Coordinated by the staff at the Bell Helicopter Armed Forces Bowl, the Armed Forces Merit Award presented by the Football Writers Association of America was created in June 2012“to honor an individual and/or a group within the realm of the sport of football. The second recipient of the award will be announced Nov. 11 on Veterans Day.

Bronze Star Green Beret solider Nate Boyer, a member of the University of Texas football team, was the first recipient in November 2012 of the Armed Forces Merit Award presented by the association.

The partnership started in 2006 when Lt. Col.  Patrick Frank of the Black Lions approached former Wildcat coach Ron Prince about partnering his soldiers with the Kansas State student-athletes. The partnership has continued with under legendary Wildcat coach Bill Snyder.

In addition to hosting joint workouts, Snyder and his son, assistant head coach Sean Snyder, have attended deployment and return ceremonies for the Black Lions, and they post newsletters from the regiment in the locker room.
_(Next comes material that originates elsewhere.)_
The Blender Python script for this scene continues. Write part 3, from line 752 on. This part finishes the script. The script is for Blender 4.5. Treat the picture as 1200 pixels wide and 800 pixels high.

“Our guys — and I didn’t realize this at first — they carried names and faces of those guys around. When the Black Lions were over in Afghanistan, the players were looking at the newsletters, and they were concerned about the soldiers’ well-being,” Sean Snyder said.

While many college football teams have a military appreciation day with an appearance by the color guard and a section of soldiers in the stands, K-State takes the tribute game to a higher level. At this year’s Fort Riley Day game Nov. 2 against Iowa State, more than 1,000 soldiers and family members will be treated to a pregame tailgate party with free food and beer and donated tickets.

The school’s football team also has attended physical training and spent a day in the life of a soldier. The Wildcats have recorded numerous videos and written cards to be shared with the unit through their deployments. The Black Lions in return spend personal time with K-State coaching and support staffs.

The partnership between the Black Lions and the football team also has impacted other sports on the Manhattan campus. Each of the university’s sports have paired with a designated unit on campus to begin their own partnerships and support systems.

In an extensive Oct. 11 article in the Kansas City Star Magazine, titled "K-State athletes and Fort Riley soldiers join forces," Cindy Hoedel wrote that “the football partnership helped start a bigger relationship between the university and Fort Riley in 2008. What separates the K-State/Fort Riley partnership from military outreach programs at other universities is support from the top leaders of each institution.”

Hoedel’s article mentioned a visit to troops in Iraq in 2010 by Kansas State President Kirk Schulz and three faculty members. The group flew by Black Hawk helicopters and traveled by mine-resistant vehicles as they lived in troop housing for five days to see what the soldiers were experiencing.

“I don’t know how many university presidents have flown to Iraq,” said former chairman of the Joint Chiefs of Staff Richard Myers, a K-State alum and a four-star general in the Air Force. “That speaks volumes.”

The Star Magazine article noted that other universities and colleges near military bases, Louisville, Texas-San Antonio, Syracuse and San Diego State, have approached K-State to learn how its military partnership works. Interest is also on the military side.